Geçiş Dönemi Eserlerinin Karşılaştırmalı Özeti
Gençler, bu dört eseri kafanızda netleştirmek için bir tablo yapalım. Bu tabloyu ezberlerseniz, soru kaçırmazsınız!
| Eser Adı | Yazarı | Yazılış Tarihi (Yaklaşık) | Temel Konusu | Edebi Önemi |
|---|---|---|---|---|
| Kutadgu Bilig | Yusuf Has Hacip | 1070 | İdeal Devlet Yönetimi (Siyasetname) | İlk Aruzlu Eser, İlk Mesnevi |
| Divanü Lugati’t-Türk | Kaşgarlı Mahmud | 1074 | Türkçeyi Araplara Öğretmek | İlk Türkçe Sözlük ve Antoloji |
| Atabetü’l-Hakayık | Edip Ahmet Yükneki | 12. Yüzyıl | Ahlak ve Öğüt (Didaktik) | İslami Ahlak Kitabı |
| Divan-ı Hikmet | Hoca Ahmet Yesevi | 12. Yüzyıl | Tasavvufi Düşünce ve Hikmetler | Tekke Edebiyatının Temeli |
Peki, Neden Bu Döneme "Geçiş" Diyoruz? (Temel Özellikler)

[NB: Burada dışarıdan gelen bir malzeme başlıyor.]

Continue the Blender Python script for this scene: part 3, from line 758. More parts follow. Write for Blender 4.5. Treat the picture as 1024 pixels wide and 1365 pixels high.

Bu eserler, tam ortada kaldığı için hem eskiyi hem de yeniyi bir arada barındırıyor. İşte Geçiş Dönemi edebiyatının en belirgin özellikleri:
Dil ve Söz Varlığı
Dil, eski Türkçeden (Hakaniye Türkçesi) yavaş yavaş Arapça ve Farsça kelimeler almaya başlar. Ancak bu etki, Divan Edebiyatı’ndaki kadar yoğun değildir. Yazarlar, Türkçeyi koruma çabasındadır.
- Hala Hakaniye Türkçesi (Karahanlı Türkçesi) kullanılmıştır.
- Arapça ve Farsça kelimeler ilk kez bu kadar yoğun girmiştir.
- Kaşgarlı Mahmud, Türkçenin zenginliğini kanıtlama derdindedir.
Nazım Şekli ve Ölçü
Bu dönemde iki farklı gelenek yan yana yürür:
- Halk Geleneği: Hoca Ahmet Yesevi gibi isimler, halkın kolayca anlayabilmesi için dörtlük nazım birimini ve milli ölçümüz olan hece ölçüsünü kullanmaya devam eder.
- Yeni Etki: Yusuf Has Hacip gibi isimler ise yeni tanışılan aruz ölçüsünü ve beyit nazım birimini kullanmaya başlar. Bu, Divan Edebiyatı’na atılan ilk adımdır.
İşlenen Temalar
Temalar artık sadece kahramanlık ve doğa değildir. Yeni bir dinin getirdiği yeni konular edebiyata girmiştir:
- Didaktiklik (Öğreticilik): Eserlerin temel amacı, insanlara İslami ahlakı ve devlet yönetimini öğretmektir.
- Tasavvuf: Allah sevgisi, ahiret, cennet, cehennem gibi dini ve mistik konular işlenmeye başlanmıştır.
- Siyaset: İdeal bir hükümdarın özellikleri ve adil yönetim temaları öne çıkar.
Gördüğünüz gibi sevgili arkadaşlar, bu dönem edebiyatımız için bir dönüm noktasıdır. Bu dört eser, bizim hem kimliğimizi hem de dilimizi korumamızı sağlayan dört büyük kahramandır. Onları iyi tanıyın, çünkü onlar sizin dilinizin temelini attılar!